2. Отношение и, стало быть, право не есть какой-либо конкретный предмет, который можно было бы передавать из рук в руки. Смотря на дело реально, древние юристы не знали передачи права. Манципация и цессия в квиритском праве представлялись как односторонние акты захвата: прежний собственник отказывался открыто или молча от своего права, а новый устанавливал на вещь свое самостоятельное право. Когда позднее образовался перевод права и долгов по обязательству, его различные формы представлялись или как одностороннее приобретение, или как новация. Новация была уже искусственным, условным понятием, которое, не отвечая действительности, обладало техническим значением. Понятие передачи права и вместе с тем преемства в правах (suceessio) возникло, по-видимому, в практике традиции и распространилось в практику манципации и цессии; постепенно и незаметно изменилось прежнее, воззрение на эти акты и заменилось новым. Не надо думать, что идея преемства не прилагалась к владению. Прямо это нигде не утверждается в источниках; между тем, в практике интердикта utrubi, который был обусловлен продолжительностью владения владение каждого лица признавалось за продолжение владения его предшественника. Точно так же, когда институт давности стали применять в провинции, причем сроки приобретения были расширены (для приобретения движимостей - 3 года, недвижмостей - 10 и 20 лет), тогда к владению каждого приобретателя присчитывалось владение его предшественника (accessio possessionis).

 

263. Что касается до обязательства, то стипуляционный перевод в связи с судебным переводом представлял достаточно широкую почву, на которой рано или поздно должна была выработаться идея передачи. Потом сюда прибавились и другие важные случаи. Так, при императоре Августе получил юридическую силу фидеикомисс, т. е. просьба наследодателя, обращенная к наследнику о том, чтобы этот последний передал кому-либо другому часть или все наследство. Итак, в случае такого фидеикомисса наследник (heres) должен был передать наследство лицу, указанному фидеикоммисом, - фидеикоммиссарию. Наследник по закону мог исполнить это в форме in iure cessio, наследник по завещанию мог употребить только косвенный путь. Косвенный путь состоял в том, что наследник как будто бы продавал наследство фидеикоммиссарию. Но продажа не переносила на фидеикоммиссария свойств наследника, наследник по-прежнему оставался наследником (как при traditio rei mаnсiрi квиритский собственник оставался собственником, и потому обязан был отвечать по всем долгам умершего наследодателя, покупщик же не мог воспользоваться его кредиторскими правами. В виду такого неудобства наследник и покупщик обменивались стипуляциями: первый обещал второму возвратить все, что он получит, в качестве наследника, а второй обещал вознаградить его за все то, что он мог бы уплатить, как наследник. Кроме того покупщик получал право искать с должников наследства, действуя как бы прокурор или когнитор наследника.*(1036) Наконец в 62 г. по Р. Х. был издан сенатусконсульт (sc. Trebelleianum)*(1037), который представил фидеикоммиссарию иски против должников наследственной массы и заставил его отвечать по искам кредиторов этой массы. Напротив иски наследников и против него устремлялись посредством эксцепции. Таким образом с момента перевода наследства на фидеикоммиссария, этот последний вступает вполне в положение наследника: ему передаются не отдельные предметы, а все наследство (hereditas), он становится собственником вещей, принадлежащих к наследственной массе (хотя бы не получил владения ими*(1038), и кредитором всех должников <я, даже по так - называемым естественным обязательствам*(1039), в суде фидеикоммиссарий действует как наследник (ficto se herede) Перевод наследства есть действительная передача всех прав и обязательств; Павел*(1040) прямо называет его преемством (successio).*(1041)

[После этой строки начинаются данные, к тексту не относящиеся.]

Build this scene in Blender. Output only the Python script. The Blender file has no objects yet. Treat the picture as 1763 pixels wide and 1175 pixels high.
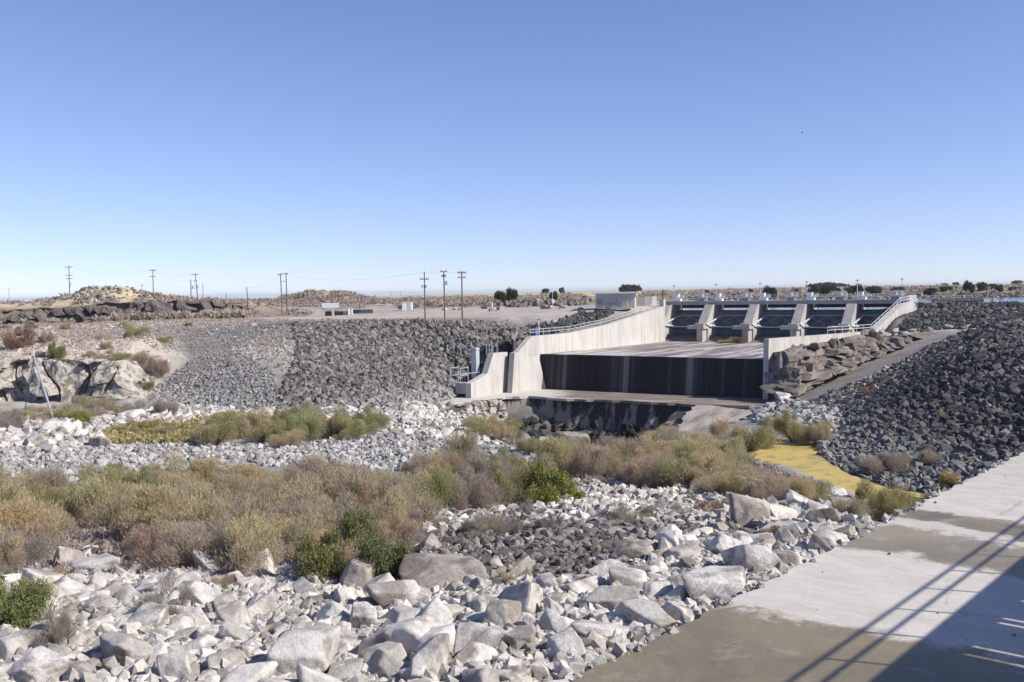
import bpy, bmesh, math, random
import numpy as np
from mathutils import Vector, Matrix, geometry
random.seed(7); RNG = np.random.default_rng(11)
S = bpy.context.scene
R = math.radians

# ------------------------------------------------------------------ camera
F = 1714.0; CX, CY = 881.5, 587.5
PITCH = math.atan(84.5 / F); ROLL = -0.016
cam_d = bpy.data.cameras.new('camera'); cam = bpy.data.objects.new('camera', cam_d)
S.collection.objects.link(cam)
MC = Matrix.Rotation(math.pi / 2 - PITCH, 4, 'X') @ Matrix.Rotation(ROLL, 4, 'Z')
cam.matrix_world = MC
cam_d.sensor_width = 36; cam_d.lens = 35.0; cam_d.clip_start = 0.1; cam_d.clip_end = 60000
S.camera = cam
# ------------------------------------------------------------------ light
SUN_AZ, SUN_EL = 109.0, 37.4
w = bpy.data.worlds.new("World"); S.world = w; w.use_nodes = True
wt = w.node_tree; bg = wt.nodes['Background']
sky = wt.nodes.new('ShaderNodeTexSky'); sky.sky_type = 'NISHITA'; sky.sun_disc = False
sky.sun_elevation = R(SUN_EL); sky.sun_rotation = R(SUN_AZ); sky.altitude = 1200
sky.air_density = 1.0; sky.dust_density = 0.3; sky.ozone_density = 4.0
tnt = wt.nodes.new('ShaderNodeMix'); tnt.data_type = 'RGBA'; tnt.blend_type = 'MULTIPLY'; tnt.inputs[0].default_value = 1
tcw = wt.nodes.new('ShaderNodeTexCoord'); vaw = wt.nodes.new('ShaderNodeVectorMath'); vaw.inputs[1].default_value = (0, 0, .028)
wt.links.new(tcw.outputs['Generated'], vaw.inputs[0]); wt.links.new(vaw.outputs[0], sky.inputs[0])
wt.links.new(sky.outputs[0], tnt.inputs[6]); tnt.inputs[7].default_value = (.98, .85, .96, 1)   # clear dry-air blue
wt.links.new(tnt.outputs[2], bg.inputs[0]); bg.inputs[1].default_value = 0.112
sl = bpy.data.lights.new('sun', 'SUN'); sl.energy = 4.2; sl.angle = R(0.53); sl.color = (1.0, 0.94, 0.85)
sun = bpy.data.objects.new('sun', sl); S.collection.objects.link(sun)
sd = Vector((math.sin(R(SUN_AZ)) * math.cos(R(SUN_EL)), math.cos(R(SUN_AZ)) * math.cos(R(SUN_EL)), math.sin(R(SUN_EL))))
sun.rotation_euler = sd.to_track_quat('Z', 'Y').to_euler()
sun.location = (60, -20, 60)
S.view_settings.view_transform = 'Standard'; S.view_settings.look = 'None'
S.view_settings.exposure = 0.58; S.view_settings.gamma = 1.0
S.render.engine = 'CYCLES'

# ------------------------------------------------------------------ helpers
R3 = MC.to_3x3()
def ray(px, py): return R3 @ Vector(((px - CX) / F, -(py - CY) / F, -1.0))
def W(px, py, lev):
    d = ray(px, py); t = lev / d.z; return (d.x * t, d.y * t, lev)
def P(px, py, Y):
    d = ray(px, py); t = Y / d.y; return (d.x * t, Y, d.z * t)
def D(px, Y, lev):           # column px of the horizon line, distance Y ahead, level
    d = ray(px, 503 + (CX - px) * .016); t = Y / d.y; return (d.x * t, Y, lev)
R3i = np.array(R3.inverted())
def proj(x, y, z):
    v = np.stack([x, y, z]) ; c = R3i @ v
    return CX + F * c[0] / -c[2], CY - F * c[1] / -c[2]

def fbm(x, y, sc, oct=4, seed=0):
    out = np.zeros_like(x, dtype=float); amp = 1.0; tot = 0
    for o in range(oct):
        X = x / sc * (2 ** o) + 37.1 * o + seed * 7.7; Y = y / sc * (2 ** o) + 11.3 * o + seed * 3.1
        xi = np.floor(X); yi = np.floor(Y); fx = X - xi; fy = Y - yi
        fx = fx * fx * (3 - 2 * fx); fy = fy * fy * (3 - 2 * fy)
        def h(a, b):
            n = np.sin(a * 127.1 + b * 311.7 + seed * 17.3) * 43758.5453
            return n - np.floor(n)
        v = (h(xi, yi) * (1 - fx) + h(xi + 1, yi) * fx) * (1 - fy) + (h(xi, yi + 1) * (1 - fx) + h(xi + 1, yi + 1) * fx) * fy
        out += amp * (v * 2 - 1); tot += amp; amp *= .5
    return out / tot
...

Изменение, происшедшее в положении фидеикомиссария, повторилось вскоре относительно того, кто покупал с торгов имущество неоплатного должника (bonorum emptor, стр. 295). Сначала такой покупщик мог действовать пред судом только как прокуратор того лица, чье имущество он приобретал (а. Rutiliaua); потом он получил право вступать в суд ficto se herede (a. Serviana).

Таким образом, в двух случаях выразилась ясно идея передачи прав по обязательствам. Новый кредитор К, занимал здесь положение прежнего, К, и выступал в суде от своего имени; передача совершалась по воле К и К и не спрашивалось согласия должника; положение этого последнего относительно К, оставалось таким, каким оно было относительно К.

Юристы признавали, что право по обязательству может быть предметом залога. Напр., К. должен нечто К и в обеспечение этого долга закладывает К то, что ему самому (К) должен Д, т. е. обязательство К - К обеспечивается обязательством К - Д. Если К окажется пред К неисправным плателыциком, то К получает а. in faotuin для взыскания от своего имени с Д того, что Д должен В Стало быть, права К оказываются переданными К. Акт залога содержал в себе условную передачу кредиторского права К.

Имп. Антонин Пий (ок. 180 г.) сравнял положение всякого покупщика наследства с положением фидеикоммиссария.*(1042) Раньше этого юристы допускали то же самое в некоторых частных случаях, напр., при покупке наследства, доставшегося казне.*(1043) - Таким образом кредиторские права наследника передавались покупщику, который действовал в суде от своего имени (а. utiles).

В 260 году такое же юридическое положение получил покупщик какого- либо права по обязательству (emptor nominis").*(1044)

В 294 г. оно сообщается тому, кто приобретает кредиторское право от легатария*(1045); напр.. наследодатель отказывает К то, что ему должен Д, а К передает право, полученное таким образом, К.

В том же году то же положение приобретает тот, кто получает кредиторское право в уплату по обязательству (datio iii solutum*(1046); напр., К должен нечто К и в уплату этого долга уступает кредитору свое требование, которое он имеет против Д. Юстиниан*(1047) допускает передачу права по обязательству в дар.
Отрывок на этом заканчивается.